Algier vor und nach der französischen Eroberung.

Seit den neun Jahren, daß die französische Fahne auf den Küsten des nördlichen Afrika's weht, hat eine große Anzahl Officiere und Gelehrte von jenseits des Rheins die aufblühende Colonie besucht, theils um das den Eingebornen eigenthümliche Kriegssystem zu studiren, theils um mitten unter Gefahren und Entbehrungen jeder Art friedlichere, doch nicht weniger interessante Untersuchungen anzustellen.

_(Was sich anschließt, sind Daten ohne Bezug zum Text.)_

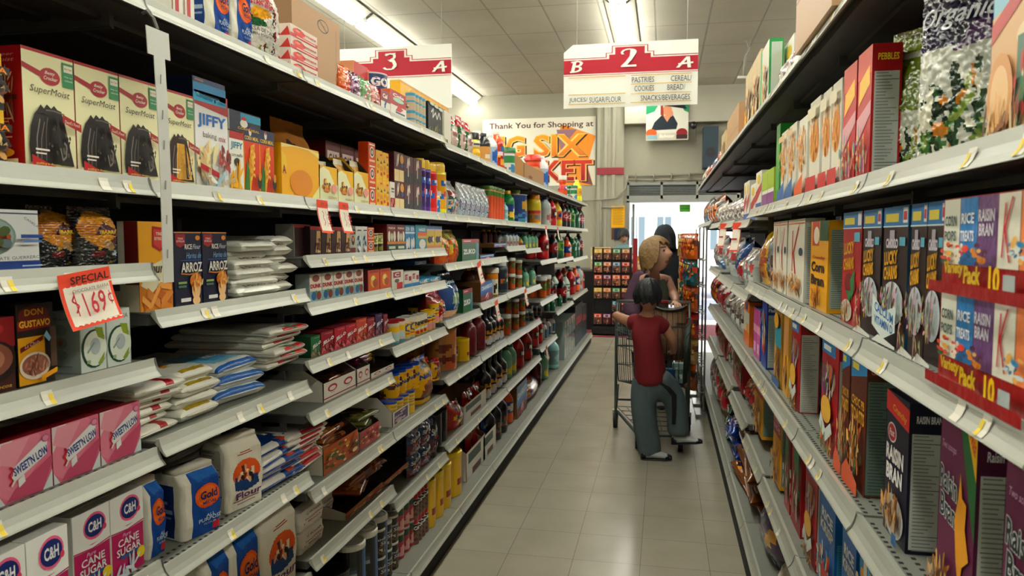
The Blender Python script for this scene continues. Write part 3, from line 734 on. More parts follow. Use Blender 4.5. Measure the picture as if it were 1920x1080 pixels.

Diese edle Sympathie für die Handvoll Europäer, welche hier mit Muth und Ausdauer nach dem Ziele streben, ein fruchtbares Land den trägen und barbarischen Händen zu entreißen, die es unbenutzt lassen, ehrt die Nation, die sie empfindet. Darf übrigens nicht auch Deutschland unter den afrikanischen Ansiedlern, die so lebhaft seine Theilnahme rege machen, mit Liebe und Stolz eine große Anzahl als seine Söhne bezeichnen?*)

*) Eine ziemliche Anzahl der in Algier angesiedelten Colonisten sind Deutsche.

Beilage zur Allgemeinen Zeitung
1 Februar 1840

Georges Sand.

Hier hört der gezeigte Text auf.